## Start Data in this exercise

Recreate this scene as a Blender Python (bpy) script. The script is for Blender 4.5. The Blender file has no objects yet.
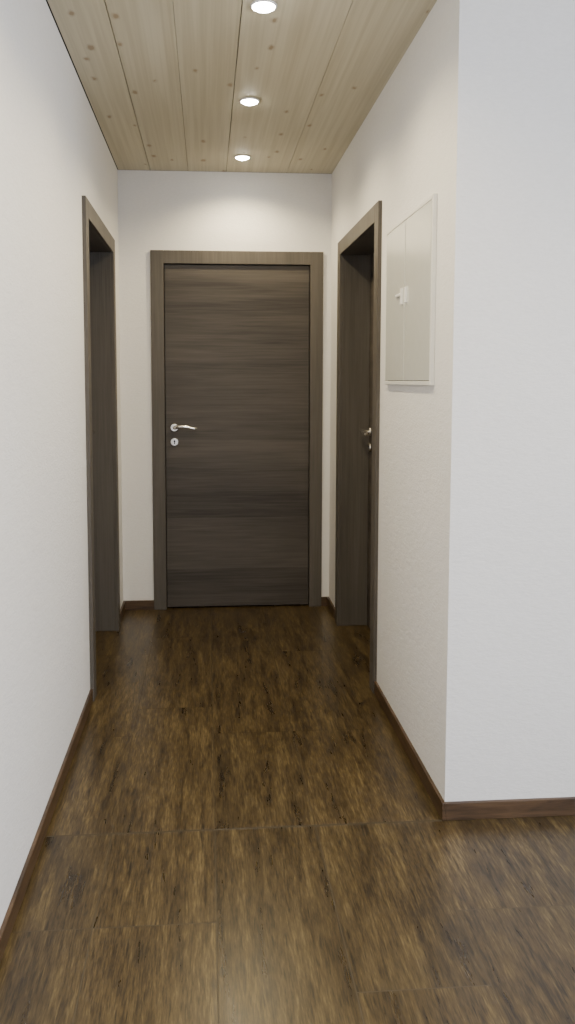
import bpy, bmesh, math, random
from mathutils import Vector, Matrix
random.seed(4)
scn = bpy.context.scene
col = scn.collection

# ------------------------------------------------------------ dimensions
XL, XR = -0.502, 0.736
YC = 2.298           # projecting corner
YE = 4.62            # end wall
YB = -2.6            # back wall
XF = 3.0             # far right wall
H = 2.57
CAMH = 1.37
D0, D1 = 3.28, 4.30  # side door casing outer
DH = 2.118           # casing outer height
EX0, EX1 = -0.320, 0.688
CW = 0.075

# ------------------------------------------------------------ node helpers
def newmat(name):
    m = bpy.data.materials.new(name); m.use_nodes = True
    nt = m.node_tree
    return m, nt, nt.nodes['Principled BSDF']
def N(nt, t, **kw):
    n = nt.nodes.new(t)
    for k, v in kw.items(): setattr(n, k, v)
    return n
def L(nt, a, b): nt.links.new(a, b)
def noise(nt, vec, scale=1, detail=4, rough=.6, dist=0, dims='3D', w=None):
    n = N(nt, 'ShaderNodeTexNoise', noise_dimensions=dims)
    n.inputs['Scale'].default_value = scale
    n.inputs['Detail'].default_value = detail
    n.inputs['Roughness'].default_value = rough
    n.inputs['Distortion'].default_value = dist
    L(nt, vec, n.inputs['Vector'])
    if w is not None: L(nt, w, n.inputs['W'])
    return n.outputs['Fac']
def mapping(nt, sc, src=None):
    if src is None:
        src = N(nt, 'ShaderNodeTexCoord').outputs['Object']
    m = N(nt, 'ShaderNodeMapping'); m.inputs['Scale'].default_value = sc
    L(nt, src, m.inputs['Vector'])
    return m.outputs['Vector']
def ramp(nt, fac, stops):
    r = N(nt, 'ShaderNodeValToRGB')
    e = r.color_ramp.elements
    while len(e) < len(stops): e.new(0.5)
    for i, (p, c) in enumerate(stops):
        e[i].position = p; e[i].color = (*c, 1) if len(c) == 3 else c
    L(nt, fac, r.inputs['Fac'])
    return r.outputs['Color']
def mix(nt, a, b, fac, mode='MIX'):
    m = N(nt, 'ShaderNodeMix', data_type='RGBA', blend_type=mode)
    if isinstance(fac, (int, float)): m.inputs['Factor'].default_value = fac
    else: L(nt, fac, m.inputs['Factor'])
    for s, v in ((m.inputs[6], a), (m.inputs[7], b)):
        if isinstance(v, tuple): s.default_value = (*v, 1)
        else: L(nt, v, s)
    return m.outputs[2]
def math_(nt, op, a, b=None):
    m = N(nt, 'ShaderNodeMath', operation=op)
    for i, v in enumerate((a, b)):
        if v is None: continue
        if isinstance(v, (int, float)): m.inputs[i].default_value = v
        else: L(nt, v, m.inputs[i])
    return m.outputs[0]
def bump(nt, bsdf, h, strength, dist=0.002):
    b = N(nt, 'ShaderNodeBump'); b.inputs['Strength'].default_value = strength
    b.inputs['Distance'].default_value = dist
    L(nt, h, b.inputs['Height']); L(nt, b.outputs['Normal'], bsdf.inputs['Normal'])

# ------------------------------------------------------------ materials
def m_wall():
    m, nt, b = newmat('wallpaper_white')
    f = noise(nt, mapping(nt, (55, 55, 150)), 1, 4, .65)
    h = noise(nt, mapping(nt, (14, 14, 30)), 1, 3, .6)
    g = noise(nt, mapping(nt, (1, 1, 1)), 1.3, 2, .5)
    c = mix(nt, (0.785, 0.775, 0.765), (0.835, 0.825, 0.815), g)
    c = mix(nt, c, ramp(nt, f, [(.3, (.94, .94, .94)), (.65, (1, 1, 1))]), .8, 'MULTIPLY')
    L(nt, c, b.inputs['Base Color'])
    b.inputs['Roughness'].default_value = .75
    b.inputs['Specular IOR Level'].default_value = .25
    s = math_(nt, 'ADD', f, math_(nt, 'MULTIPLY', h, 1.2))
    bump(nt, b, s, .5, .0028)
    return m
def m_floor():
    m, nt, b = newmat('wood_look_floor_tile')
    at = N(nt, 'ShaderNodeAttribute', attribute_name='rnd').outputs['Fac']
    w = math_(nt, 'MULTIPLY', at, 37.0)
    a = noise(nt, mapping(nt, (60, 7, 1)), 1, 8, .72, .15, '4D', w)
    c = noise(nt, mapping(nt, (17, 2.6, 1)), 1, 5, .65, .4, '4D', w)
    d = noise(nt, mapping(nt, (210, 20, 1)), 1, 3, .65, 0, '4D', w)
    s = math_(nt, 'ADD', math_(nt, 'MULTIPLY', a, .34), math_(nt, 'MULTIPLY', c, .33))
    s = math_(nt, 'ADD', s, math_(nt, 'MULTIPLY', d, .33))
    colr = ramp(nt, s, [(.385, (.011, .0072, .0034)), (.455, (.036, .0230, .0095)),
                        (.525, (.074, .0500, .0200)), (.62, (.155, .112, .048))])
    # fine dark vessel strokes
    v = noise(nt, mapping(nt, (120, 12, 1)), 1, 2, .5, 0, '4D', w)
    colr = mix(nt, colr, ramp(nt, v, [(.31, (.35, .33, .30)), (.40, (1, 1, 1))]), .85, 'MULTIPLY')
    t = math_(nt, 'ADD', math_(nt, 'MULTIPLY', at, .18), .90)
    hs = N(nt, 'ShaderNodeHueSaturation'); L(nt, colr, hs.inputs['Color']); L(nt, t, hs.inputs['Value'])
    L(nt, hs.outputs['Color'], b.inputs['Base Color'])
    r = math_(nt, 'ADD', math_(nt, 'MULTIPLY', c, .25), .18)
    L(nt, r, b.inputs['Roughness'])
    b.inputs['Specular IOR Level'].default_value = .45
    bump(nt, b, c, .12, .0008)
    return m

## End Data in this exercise
## Start Data in this exercise

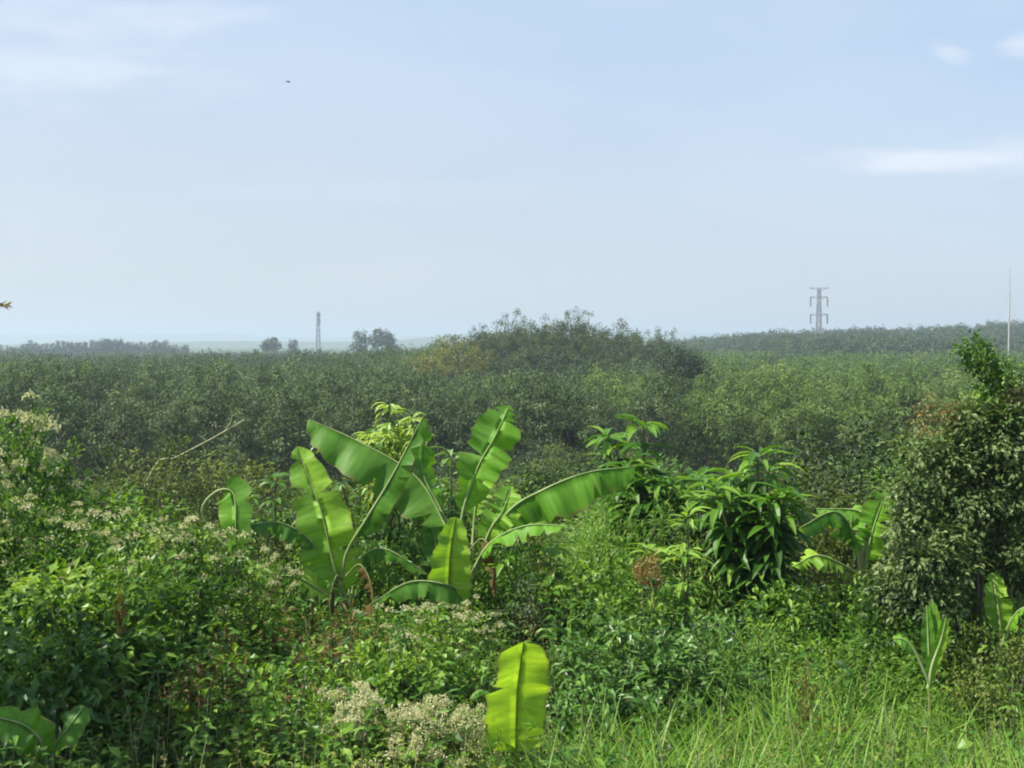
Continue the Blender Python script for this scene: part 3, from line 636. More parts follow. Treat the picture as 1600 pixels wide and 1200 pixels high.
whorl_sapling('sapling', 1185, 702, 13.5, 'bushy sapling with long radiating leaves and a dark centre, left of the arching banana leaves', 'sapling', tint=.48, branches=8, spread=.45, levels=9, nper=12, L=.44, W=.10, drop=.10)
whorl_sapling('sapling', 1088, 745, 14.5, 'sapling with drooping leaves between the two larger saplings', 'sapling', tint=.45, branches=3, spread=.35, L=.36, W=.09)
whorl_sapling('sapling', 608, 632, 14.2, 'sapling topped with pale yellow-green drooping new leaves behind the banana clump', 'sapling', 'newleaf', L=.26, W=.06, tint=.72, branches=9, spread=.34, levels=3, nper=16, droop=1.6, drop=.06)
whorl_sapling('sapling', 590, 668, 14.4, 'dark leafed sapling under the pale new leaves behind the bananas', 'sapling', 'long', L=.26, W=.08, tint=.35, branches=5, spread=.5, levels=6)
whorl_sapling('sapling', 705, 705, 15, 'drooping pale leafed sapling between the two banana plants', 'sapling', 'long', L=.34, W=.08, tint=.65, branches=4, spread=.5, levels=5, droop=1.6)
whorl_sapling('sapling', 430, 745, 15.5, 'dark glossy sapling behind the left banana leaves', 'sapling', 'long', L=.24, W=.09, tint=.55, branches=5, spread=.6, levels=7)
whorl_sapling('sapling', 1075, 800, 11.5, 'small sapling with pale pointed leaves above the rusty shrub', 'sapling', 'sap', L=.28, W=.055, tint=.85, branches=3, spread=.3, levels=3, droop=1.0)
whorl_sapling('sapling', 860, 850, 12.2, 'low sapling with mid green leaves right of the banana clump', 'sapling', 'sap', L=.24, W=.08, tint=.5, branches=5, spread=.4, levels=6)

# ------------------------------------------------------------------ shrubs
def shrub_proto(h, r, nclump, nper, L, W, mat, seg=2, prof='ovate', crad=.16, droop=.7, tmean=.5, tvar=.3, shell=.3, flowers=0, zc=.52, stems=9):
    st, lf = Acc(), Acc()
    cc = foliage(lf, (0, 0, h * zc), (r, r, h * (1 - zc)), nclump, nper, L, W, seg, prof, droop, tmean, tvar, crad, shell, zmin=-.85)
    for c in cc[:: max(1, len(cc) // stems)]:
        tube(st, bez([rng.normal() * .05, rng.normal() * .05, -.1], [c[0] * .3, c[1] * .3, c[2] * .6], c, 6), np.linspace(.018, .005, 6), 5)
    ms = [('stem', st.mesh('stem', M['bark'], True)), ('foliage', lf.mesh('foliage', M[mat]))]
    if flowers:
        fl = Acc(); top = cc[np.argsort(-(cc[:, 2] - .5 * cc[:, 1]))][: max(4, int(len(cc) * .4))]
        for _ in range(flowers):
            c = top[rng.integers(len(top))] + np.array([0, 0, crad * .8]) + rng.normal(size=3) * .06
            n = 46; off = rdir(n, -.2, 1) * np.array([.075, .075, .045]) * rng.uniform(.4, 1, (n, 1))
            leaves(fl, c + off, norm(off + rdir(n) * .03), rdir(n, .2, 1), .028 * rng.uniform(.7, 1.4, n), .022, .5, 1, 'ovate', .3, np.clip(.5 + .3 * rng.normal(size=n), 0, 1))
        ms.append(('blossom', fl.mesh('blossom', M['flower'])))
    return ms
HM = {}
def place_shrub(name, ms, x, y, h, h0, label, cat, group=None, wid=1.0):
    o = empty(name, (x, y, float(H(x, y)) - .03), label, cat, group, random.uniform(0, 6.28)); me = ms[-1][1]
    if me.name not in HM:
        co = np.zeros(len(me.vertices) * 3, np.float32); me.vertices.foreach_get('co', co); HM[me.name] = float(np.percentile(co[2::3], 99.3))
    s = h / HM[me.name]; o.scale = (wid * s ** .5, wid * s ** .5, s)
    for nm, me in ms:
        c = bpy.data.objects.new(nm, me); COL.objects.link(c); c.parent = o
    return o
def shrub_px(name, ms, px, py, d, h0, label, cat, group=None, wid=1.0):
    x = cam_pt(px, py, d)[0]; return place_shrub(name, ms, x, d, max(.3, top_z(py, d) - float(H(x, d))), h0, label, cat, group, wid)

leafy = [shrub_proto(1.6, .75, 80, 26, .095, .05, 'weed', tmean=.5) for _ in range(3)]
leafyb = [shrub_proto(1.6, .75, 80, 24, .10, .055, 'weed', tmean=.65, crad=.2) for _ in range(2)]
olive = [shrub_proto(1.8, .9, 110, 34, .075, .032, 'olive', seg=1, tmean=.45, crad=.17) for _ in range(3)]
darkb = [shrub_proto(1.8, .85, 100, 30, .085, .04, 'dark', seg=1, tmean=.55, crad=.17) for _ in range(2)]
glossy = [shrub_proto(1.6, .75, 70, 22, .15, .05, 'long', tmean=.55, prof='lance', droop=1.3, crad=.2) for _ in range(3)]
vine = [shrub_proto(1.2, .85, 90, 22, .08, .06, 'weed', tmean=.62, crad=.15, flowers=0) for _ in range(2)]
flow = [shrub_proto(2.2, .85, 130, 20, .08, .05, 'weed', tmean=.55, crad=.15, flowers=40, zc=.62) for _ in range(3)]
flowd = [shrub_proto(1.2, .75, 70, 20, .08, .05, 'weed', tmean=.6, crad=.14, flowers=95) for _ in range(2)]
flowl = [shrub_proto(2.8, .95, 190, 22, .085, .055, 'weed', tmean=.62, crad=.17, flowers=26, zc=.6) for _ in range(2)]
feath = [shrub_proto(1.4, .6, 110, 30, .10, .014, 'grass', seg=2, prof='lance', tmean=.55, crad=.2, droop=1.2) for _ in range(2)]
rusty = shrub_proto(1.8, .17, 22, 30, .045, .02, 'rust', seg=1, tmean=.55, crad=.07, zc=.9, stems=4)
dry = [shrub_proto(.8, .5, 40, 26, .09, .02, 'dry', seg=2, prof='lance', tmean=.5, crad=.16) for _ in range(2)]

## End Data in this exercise
## Start Data in this exercise

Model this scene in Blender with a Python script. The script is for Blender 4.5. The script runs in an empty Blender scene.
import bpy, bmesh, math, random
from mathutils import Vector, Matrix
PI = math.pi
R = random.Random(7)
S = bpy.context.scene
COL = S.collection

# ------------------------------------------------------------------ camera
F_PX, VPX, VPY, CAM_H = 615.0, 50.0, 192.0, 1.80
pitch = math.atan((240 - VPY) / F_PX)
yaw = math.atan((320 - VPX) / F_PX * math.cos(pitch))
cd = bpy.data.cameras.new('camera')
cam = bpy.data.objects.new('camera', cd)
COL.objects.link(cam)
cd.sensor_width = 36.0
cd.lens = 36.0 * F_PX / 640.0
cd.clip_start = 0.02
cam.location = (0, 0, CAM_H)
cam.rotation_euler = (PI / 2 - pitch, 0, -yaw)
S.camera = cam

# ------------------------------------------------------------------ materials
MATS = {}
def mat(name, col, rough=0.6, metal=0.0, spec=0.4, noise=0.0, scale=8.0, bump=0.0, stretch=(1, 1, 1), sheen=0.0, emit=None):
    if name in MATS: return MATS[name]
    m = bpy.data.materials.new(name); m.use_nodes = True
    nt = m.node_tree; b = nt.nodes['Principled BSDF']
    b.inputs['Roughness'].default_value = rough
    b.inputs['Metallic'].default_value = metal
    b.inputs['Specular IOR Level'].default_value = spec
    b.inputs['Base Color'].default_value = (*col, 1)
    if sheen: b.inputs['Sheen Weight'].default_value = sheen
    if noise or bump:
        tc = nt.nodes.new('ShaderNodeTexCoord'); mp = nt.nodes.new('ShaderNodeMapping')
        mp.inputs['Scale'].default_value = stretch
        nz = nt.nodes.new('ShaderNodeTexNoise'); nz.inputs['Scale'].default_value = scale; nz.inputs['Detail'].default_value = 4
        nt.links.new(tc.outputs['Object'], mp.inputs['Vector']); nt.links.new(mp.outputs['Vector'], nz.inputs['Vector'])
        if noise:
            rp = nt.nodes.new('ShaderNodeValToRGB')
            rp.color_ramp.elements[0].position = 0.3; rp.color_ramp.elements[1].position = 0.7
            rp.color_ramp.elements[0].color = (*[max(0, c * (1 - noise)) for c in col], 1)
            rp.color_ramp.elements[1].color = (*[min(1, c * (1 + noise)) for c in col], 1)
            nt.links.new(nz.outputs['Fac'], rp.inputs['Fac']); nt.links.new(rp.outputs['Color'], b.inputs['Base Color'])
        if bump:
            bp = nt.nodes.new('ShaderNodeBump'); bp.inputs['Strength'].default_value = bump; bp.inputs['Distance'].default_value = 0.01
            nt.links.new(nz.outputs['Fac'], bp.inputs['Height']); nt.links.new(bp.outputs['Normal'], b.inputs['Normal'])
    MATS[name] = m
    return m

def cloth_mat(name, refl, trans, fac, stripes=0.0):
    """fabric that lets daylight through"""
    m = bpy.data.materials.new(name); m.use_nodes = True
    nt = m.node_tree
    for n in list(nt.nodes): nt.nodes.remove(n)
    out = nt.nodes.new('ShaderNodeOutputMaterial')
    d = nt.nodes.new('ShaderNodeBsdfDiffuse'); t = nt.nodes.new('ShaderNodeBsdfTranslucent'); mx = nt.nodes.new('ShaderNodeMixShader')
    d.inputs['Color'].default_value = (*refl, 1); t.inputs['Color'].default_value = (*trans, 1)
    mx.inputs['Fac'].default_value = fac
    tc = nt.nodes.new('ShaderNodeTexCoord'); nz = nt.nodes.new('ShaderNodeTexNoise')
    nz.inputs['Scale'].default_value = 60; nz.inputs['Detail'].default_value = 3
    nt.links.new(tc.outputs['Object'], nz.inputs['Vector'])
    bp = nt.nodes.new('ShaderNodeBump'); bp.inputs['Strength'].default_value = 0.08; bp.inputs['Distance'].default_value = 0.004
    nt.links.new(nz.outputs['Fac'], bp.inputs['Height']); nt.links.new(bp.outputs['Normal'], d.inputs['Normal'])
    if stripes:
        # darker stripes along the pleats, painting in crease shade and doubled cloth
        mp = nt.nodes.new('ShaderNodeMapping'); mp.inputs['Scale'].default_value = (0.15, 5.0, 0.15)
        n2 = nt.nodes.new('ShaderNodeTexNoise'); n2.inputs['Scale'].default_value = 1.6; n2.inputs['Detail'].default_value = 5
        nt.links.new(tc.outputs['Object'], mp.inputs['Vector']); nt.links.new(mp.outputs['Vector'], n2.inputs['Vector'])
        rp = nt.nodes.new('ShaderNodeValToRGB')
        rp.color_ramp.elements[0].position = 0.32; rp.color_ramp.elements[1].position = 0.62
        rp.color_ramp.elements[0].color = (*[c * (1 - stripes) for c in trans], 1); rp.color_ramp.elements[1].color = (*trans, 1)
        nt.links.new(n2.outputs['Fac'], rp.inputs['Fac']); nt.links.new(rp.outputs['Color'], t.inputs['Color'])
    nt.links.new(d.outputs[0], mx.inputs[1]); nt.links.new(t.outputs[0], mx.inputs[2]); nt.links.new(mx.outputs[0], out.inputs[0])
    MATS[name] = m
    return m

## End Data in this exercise

■ What is asked
Pick every line with "empty" in it and copy it.

■ Full solution
    o = empty(name, (x, y, float(H(x, y)) - .03), label, cat, group, random.uniform(0, 6.28)); me = ms[-1][1]
Model this scene in Blender with a Python script. The script is for Blender 4.5. The script runs in an empty Blender scene.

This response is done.